Give the count of lines containing the string "pixels", with no other output.

(Entries from a dataset)
§
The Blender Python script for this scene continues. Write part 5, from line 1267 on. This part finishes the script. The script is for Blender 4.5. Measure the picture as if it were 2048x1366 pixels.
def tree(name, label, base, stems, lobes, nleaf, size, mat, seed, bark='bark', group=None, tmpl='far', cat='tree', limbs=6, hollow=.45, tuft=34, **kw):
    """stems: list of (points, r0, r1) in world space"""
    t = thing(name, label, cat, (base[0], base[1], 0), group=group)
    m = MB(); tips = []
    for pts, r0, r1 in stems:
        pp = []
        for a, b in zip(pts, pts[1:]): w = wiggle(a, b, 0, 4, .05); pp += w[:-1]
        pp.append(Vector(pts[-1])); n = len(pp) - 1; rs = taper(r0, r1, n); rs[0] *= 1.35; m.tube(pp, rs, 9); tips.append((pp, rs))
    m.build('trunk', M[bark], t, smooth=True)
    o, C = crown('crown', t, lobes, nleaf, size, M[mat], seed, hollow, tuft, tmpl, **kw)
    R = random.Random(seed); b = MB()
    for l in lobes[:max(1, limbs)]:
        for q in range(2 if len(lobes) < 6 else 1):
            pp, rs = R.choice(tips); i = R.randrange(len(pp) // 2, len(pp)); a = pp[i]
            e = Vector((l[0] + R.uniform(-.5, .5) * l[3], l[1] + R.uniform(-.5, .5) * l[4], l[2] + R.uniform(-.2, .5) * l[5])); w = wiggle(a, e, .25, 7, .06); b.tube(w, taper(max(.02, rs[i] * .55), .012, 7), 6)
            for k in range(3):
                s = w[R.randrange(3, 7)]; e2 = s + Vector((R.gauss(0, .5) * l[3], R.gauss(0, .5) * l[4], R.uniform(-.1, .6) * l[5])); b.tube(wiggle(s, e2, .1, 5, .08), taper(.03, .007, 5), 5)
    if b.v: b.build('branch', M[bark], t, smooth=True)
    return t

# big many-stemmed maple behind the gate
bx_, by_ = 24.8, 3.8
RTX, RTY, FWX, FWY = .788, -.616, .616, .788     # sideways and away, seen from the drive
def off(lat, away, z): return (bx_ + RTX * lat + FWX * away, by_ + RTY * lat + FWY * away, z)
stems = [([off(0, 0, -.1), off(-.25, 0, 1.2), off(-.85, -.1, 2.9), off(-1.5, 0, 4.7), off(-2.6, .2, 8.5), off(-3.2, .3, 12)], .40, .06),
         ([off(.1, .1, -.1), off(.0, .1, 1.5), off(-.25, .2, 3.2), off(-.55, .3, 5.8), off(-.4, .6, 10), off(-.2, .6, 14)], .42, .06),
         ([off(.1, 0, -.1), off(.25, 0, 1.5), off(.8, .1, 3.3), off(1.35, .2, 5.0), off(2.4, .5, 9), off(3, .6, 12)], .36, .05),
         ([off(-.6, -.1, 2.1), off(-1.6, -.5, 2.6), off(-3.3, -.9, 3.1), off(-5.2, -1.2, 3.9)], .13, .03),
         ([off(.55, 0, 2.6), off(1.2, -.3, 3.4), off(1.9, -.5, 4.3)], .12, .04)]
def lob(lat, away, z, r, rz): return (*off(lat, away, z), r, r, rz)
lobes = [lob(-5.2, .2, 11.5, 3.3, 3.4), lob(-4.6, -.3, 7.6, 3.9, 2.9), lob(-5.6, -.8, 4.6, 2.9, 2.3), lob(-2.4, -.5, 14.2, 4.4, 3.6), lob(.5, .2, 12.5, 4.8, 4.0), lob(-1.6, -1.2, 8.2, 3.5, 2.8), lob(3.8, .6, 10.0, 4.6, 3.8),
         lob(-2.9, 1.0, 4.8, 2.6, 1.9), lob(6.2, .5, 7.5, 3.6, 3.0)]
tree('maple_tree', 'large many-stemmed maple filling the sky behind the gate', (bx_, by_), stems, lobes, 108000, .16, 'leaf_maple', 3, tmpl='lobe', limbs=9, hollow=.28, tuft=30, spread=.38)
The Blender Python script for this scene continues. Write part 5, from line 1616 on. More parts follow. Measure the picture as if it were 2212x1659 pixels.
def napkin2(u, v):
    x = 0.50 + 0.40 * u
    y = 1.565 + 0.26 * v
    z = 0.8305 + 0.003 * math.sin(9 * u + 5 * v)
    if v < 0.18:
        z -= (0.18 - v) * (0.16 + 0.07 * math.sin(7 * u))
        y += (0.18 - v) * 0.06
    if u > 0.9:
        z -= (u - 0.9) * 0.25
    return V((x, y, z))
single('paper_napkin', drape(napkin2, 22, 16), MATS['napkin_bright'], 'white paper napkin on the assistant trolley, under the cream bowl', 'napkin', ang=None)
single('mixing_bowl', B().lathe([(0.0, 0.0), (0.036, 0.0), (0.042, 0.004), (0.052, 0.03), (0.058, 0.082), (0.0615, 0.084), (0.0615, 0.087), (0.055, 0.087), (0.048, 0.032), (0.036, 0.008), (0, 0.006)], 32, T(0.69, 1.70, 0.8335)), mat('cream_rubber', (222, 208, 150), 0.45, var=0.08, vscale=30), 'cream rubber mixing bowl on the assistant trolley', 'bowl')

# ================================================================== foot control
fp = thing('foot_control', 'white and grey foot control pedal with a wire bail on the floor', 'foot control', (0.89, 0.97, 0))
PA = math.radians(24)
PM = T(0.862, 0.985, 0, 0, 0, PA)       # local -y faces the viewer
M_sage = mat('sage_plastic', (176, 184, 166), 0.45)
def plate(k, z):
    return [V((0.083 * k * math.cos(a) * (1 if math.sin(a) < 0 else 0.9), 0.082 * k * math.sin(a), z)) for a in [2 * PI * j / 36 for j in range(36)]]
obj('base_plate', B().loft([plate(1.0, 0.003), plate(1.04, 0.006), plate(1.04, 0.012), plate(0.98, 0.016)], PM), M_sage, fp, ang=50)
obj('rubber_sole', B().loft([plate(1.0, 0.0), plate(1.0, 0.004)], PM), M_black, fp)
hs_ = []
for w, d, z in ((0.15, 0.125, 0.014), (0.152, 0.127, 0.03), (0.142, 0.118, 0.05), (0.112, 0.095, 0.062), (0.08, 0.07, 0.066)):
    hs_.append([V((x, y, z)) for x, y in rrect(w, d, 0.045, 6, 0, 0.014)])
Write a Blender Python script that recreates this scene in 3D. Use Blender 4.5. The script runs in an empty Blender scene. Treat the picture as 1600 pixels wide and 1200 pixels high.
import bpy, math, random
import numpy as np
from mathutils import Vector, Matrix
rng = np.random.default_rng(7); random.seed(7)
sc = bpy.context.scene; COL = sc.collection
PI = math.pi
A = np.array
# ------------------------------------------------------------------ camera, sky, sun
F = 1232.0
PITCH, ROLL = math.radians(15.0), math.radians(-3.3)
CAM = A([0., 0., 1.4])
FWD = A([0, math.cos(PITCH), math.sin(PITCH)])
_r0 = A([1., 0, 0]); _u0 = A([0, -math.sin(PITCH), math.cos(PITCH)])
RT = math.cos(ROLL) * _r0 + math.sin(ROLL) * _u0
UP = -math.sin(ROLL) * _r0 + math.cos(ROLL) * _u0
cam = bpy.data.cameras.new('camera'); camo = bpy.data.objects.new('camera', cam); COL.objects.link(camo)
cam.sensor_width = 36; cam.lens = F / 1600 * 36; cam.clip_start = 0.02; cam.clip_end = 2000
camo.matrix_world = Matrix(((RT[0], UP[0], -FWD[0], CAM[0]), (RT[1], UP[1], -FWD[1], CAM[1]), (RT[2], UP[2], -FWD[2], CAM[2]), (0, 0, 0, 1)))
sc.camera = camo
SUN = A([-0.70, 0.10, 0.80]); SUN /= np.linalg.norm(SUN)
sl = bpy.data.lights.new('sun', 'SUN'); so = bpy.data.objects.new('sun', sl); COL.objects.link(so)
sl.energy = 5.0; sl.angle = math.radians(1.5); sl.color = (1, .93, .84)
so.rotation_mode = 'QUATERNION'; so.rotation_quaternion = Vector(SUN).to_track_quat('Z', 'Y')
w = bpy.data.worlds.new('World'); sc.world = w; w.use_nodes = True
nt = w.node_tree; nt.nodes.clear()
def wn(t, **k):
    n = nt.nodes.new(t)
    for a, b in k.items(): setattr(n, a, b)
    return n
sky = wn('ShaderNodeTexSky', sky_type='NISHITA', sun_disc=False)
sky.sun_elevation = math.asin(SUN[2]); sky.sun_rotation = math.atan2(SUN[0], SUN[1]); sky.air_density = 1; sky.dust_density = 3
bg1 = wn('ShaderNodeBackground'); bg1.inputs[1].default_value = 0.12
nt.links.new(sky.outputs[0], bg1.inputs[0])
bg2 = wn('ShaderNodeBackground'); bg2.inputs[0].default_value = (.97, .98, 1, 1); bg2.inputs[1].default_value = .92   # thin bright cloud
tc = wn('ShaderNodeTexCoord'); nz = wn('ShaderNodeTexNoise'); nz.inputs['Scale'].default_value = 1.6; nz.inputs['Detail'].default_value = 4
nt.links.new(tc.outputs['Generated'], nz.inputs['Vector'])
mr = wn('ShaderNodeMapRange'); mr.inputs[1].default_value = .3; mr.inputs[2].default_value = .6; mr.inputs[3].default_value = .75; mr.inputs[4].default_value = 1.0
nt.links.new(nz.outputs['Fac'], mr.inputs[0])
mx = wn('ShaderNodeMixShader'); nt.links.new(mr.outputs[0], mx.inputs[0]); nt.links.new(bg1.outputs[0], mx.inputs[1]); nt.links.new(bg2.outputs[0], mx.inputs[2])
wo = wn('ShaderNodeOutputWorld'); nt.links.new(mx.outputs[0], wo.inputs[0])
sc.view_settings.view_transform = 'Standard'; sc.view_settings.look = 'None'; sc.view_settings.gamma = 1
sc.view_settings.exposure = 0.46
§
# Solution:
3